--- Begin ---

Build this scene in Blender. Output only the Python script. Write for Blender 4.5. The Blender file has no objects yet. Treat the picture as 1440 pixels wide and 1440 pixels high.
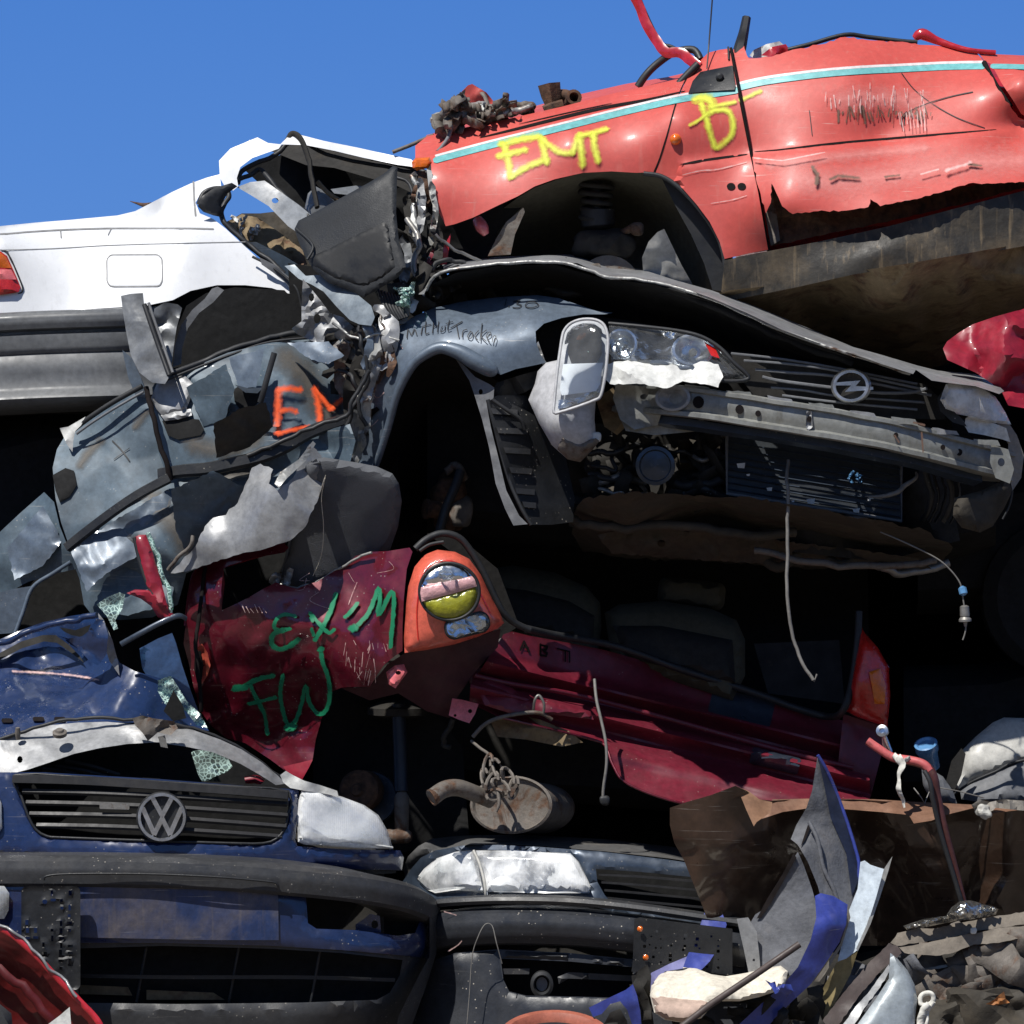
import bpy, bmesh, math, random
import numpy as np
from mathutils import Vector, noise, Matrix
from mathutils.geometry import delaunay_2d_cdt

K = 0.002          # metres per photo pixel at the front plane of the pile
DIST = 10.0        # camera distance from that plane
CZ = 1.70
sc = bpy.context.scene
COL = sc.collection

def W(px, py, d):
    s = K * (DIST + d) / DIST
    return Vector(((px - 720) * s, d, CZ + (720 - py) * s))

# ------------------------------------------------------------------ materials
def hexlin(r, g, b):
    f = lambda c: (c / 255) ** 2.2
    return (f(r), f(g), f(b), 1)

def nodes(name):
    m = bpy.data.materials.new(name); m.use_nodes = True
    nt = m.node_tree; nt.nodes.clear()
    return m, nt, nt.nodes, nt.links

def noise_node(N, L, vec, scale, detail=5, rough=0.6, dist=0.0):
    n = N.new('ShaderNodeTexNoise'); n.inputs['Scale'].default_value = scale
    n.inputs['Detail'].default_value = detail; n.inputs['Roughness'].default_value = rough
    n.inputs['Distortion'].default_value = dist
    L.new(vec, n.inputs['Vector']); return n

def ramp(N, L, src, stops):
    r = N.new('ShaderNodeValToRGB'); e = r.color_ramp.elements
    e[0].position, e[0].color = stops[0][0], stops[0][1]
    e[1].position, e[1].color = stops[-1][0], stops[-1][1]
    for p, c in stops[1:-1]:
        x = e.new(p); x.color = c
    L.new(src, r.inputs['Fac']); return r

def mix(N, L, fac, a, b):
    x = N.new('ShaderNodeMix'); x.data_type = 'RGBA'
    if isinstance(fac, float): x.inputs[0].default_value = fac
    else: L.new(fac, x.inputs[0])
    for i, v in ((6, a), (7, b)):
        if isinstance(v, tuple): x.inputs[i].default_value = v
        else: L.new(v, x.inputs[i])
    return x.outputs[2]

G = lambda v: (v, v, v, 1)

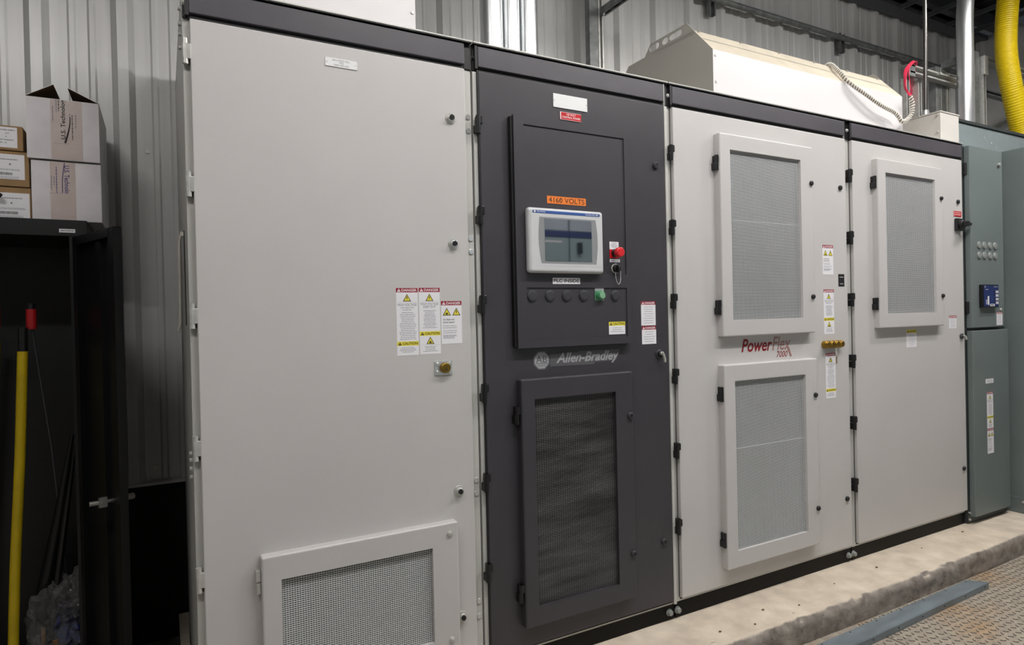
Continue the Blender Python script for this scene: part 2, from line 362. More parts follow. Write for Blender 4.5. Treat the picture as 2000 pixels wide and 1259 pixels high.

--- End ---

- Job -
Set down all the data again exactly as above, pictures excluded.

- Written solution -
Build this scene in Blender. Output only the Python script. Write for Blender 4.5. The Blender file has no objects yet. Treat the picture as 1440 pixels wide and 1440 pixels high.
import bpy, bmesh, math, random
import numpy as np
from mathutils import Vector, noise, Matrix
from mathutils.geometry import delaunay_2d_cdt

K = 0.002          # metres per photo pixel at the front plane of the pile
DIST = 10.0        # camera distance from that plane
CZ = 1.70
sc = bpy.context.scene
COL = sc.collection

def W(px, py, d):
    s = K * (DIST + d) / DIST
    return Vector(((px - 720) * s, d, CZ + (720 - py) * s))

# ------------------------------------------------------------------ materials
def hexlin(r, g, b):
    f = lambda c: (c / 255) ** 2.2
    return (f(r), f(g), f(b), 1)

def nodes(name):
    m = bpy.data.materials.new(name); m.use_nodes = True
    nt = m.node_tree; nt.nodes.clear()
    return m, nt, nt.nodes, nt.links

def noise_node(N, L, vec, scale, detail=5, rough=0.6, dist=0.0):
    n = N.new('ShaderNodeTexNoise'); n.inputs['Scale'].default_value = scale
    n.inputs['Detail'].default_value = detail; n.inputs['Roughness'].default_value = rough
    n.inputs['Distortion'].default_value = dist
    L.new(vec, n.inputs['Vector']); return n

def ramp(N, L, src, stops):
    r = N.new('ShaderNodeValToRGB'); e = r.color_ramp.elements
    e[0].position, e[0].color = stops[0][0], stops[0][1]
    e[1].position, e[1].color = stops[-1][0], stops[-1][1]
    for p, c in stops[1:-1]:
        x = e.new(p); x.color = c
    L.new(src, r.inputs['Fac']); return r

def mix(N, L, fac, a, b):
    x = N.new('ShaderNodeMix'); x.data_type = 'RGBA'
    if isinstance(fac, float): x.inputs[0].default_value = fac
    else: L.new(fac, x.inputs[0])
    for i, v in ((6, a), (7, b)):
        if isinstance(v, tuple): x.inputs[i].default_value = v
        else: L.new(v, x.inputs[i])
    return x.outputs[2]

G = lambda v: (v, v, v, 1)

Continue the Blender Python script for this scene: part 2, from line 362. More parts follow. Write for Blender 4.5. Treat the picture as 2000 pixels wide and 1259 pixels high.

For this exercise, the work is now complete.